Over the past few years as I see lean everywhere, I have begun thinking about some of the cultural similarities between lean thinking and my Anabaptist Mennonite background. My ancestors were rebels, heretics and questioners. Back when the movement began in the 1500s, my great (7x) great grandfather Melchior Brenneman was imprisoned in a tower near Bern, Switzerland for spreading Anabaptist ideas and worshiping with others who thought about spirituality in a similar way. Their minds had been stretched by a new idea and they just couldn’t go back. He was released after four months with a dire warning and he escaped to Germany with his wife and six children. A few years later he and his children moved to America to experience religious freedom.
Anabaptists were Swiss, German and Dutch. They had discovered a new way to think. Seeing their friends, neighbors and family whom they made these new discoveries with were being martyred, imprisoned and persecuted. Their beliefs became a way of life out of the trauma of persecution. Out of this new thinking grew a strong set of values, like community over individual, thriftiness over sloppiness, doing more with less, honing of skills through seeking out the knowledge of others. I would say that I was taught at a very young age to question the status quo. There has to be more to a subject than what appears on the surface. Let’s find out what that might be.
Here is a good example. The More With Less Cookbook is in 99.9% of all Mennonite homes regardless of income level. I was frustrated last year as I struggled to follow a complicated recipe in a fancy cookbook. I had to read and reread the instructions multiple times just to do simple things. The instructions were buried in a long paragraph of confusing important steps and ingredient lists.
Like this one:
What the @$#%$ am I supposed to do next? I started talking to my wife who published a food magazine at the time, about printing recipes in a TWI Job Breakdown format like this:
She didn’t seem very interested at the time but soon after that I opened several Mennonite cookbooks to discover that someone back in the 70s had already thought of that.

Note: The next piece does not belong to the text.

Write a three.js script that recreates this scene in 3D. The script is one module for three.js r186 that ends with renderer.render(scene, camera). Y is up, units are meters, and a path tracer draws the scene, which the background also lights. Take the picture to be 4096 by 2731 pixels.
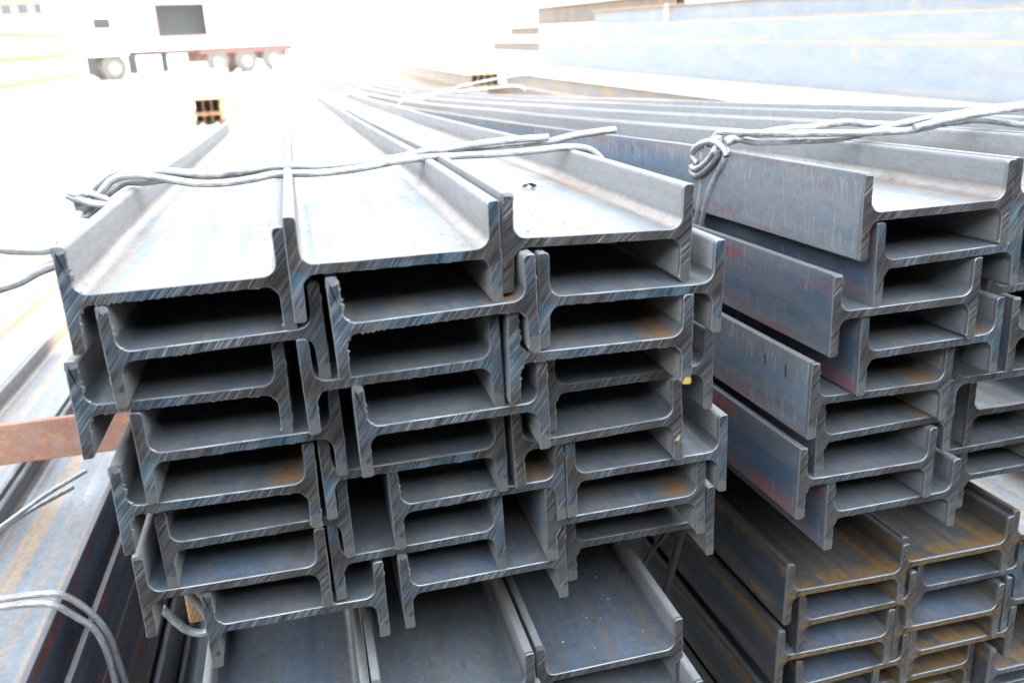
import * as THREE from 'three';
import { mergeGeometries } from 'three/addons/utils/BufferGeometryUtils.js';

// ---------------------------------------------------------------- camera, exposure, sky, sun
const scene = new THREE.Scene();
const V = (x, y, z) => new THREE.Vector3(x, y, z);
const TILT = new THREE.Quaternion().setFromAxisAngle(V(1, 0, 0), -0.016);   // the bundles droop a little away from their ends
const camera = new THREE.PerspectiveCamera(41.846, 1024 / 682, 0.02, 400);
const camX = V(0.97079, -0.04093, 0.2364), camY = V(0.1159, 0.94274, -0.31273), camZ = V(-0.21007, 0.331, 0.91995);
camera.quaternion.setFromRotationMatrix(new THREE.Matrix4().makeBasis(camX, camY, camZ));
camera.position.set(-0.02466, 0.1979, 0.41636);
camera.focus = 0.56;
camera.userData.fStop = 11;
scene.add(camera);
const renderer = new THREE.WebGLRenderer({ antialias: true });
renderer.setSize(1024, 682);
renderer.toneMapping = THREE.LinearToneMapping;
renderer.toneMappingExposure = 4.75;
renderer.shadowMap.enabled = true;

const SUN = V(0.6, 1.0, -0.55).normalize();
const sun = new THREE.DirectionalLight(0xffe9cc, 4.6);
sun.position.copy(SUN.clone().multiplyScalar(40)); sun.target.position.set(0, 0, -4);
sun.castShadow = true; sun.shadow.mapSize.set(4096, 4096);
Object.assign(sun.shadow.camera, { left: -18, right: 18, top: 18, bottom: -18, near: 1, far: 120 });
sun.shadow.radius = 1.6;
scene.add(sun, sun.target);

{ // hazy bright day: milky towards the sun and the horizon, bluer behind the camera
  const W = 512, H = 256, d = new Float32Array(W * H * 4), v = V(0, 0, 0);
  const sm = (a, b, x) => { x = Math.min(1, Math.max(0, (x - a) / (b - a))); return x * x * (3 - 2 * x); };
  for (let j = 0; j < H; j++) for (let i = 0; i < W; i++) {
    const th = ((i + 0.5) / W - 0.5) * 2 * Math.PI, el = ((j + 0.5) / H - 0.5) * Math.PI;
    v.set(Math.cos(el) * Math.cos(th), Math.sin(el), Math.cos(el) * Math.sin(th));
    const c = v.dot(SUN), up = Math.max(0, v.y), front = sm(-0.6, 0.9, c);
    const haze = Math.exp(-up * 3.2);
    const glow = 0.55 * Math.pow(Math.max(0, c), 6) + 1.2 * Math.pow(Math.max(0, c), 60);
    const z = [0.58, 0.69, 0.84], h = [0.90, 0.93, 0.95];
    const k = 0.95 + 0.25 * sm(0, 0.8, -v.z) + 2.6 * sm(-0.1, 0.9, v.z), o = (j * W + i) * 4;
    for (let q = 0; q < 3; q++) d[o + q] = (z[q] + (h[q] - z[q]) * haze) * k + glow * [1, 0.96, 0.88][q];
    if (v.y < 0) { const g = sm(0, -0.12, v.y); for (let q = 0; q < 3; q++) d[o + q] = d[o + q] * (1 - g) + 0.4 * g; }
    d[o + 3] = 1;
  }
  const t = new THREE.DataTexture(d, W, H, THREE.RGBAFormat, THREE.FloatType);
  t.mapping = THREE.EquirectangularReflectionMapping; t.magFilter = THREE.LinearFilter; t.minFilter = THREE.LinearFilter;
  t.wrapS = THREE.RepeatWrapping; t.needsUpdate = true;
  scene.background = t; scene.environment = t;
}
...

Here is a page with 2 recipes on it:
Look at how simply it’s laid out. Ingredients in bold and in order as they are used with simple important steps just above them. Its stained and dirty because this cookbook gets used. Most of the ones I’ve ever seen look like this. Our mothers and grandmothers (never fathers and grandfathers) used these recipe books religiously.
Here is a picture from a more recent Mennonite cookbook called Simply in Season:
Notice the same thing. Easy to read and follow along. It feels like the publishers were trying to make it easier to cook for those without as much experience and help those people to learn more quickly.
Another idea that I was raised with was to have a curiosity about things to find a better way. Be organized, thorough so that you can be free to find a better way. Stick with principles but be open to change if there is a better way that doesn’t conflict with spiritual principles. Then share that with others to benefit the community around you. Being open to others and sensitive to the needs of others. How am I affecting them? How am I using my God given talents to help others? These are the principles that I grew up with as many of you did as well. When I found lean, I embraced it fully and completely. It felt like a natural way to think to me. I knew that I had missed some important elements in my business and was open to change through humility and curiosity. I was taught to question the status quo, especially if I sensed that “that’s just the way it’s always been.”
We see work as a calling for ourselves but our employees also.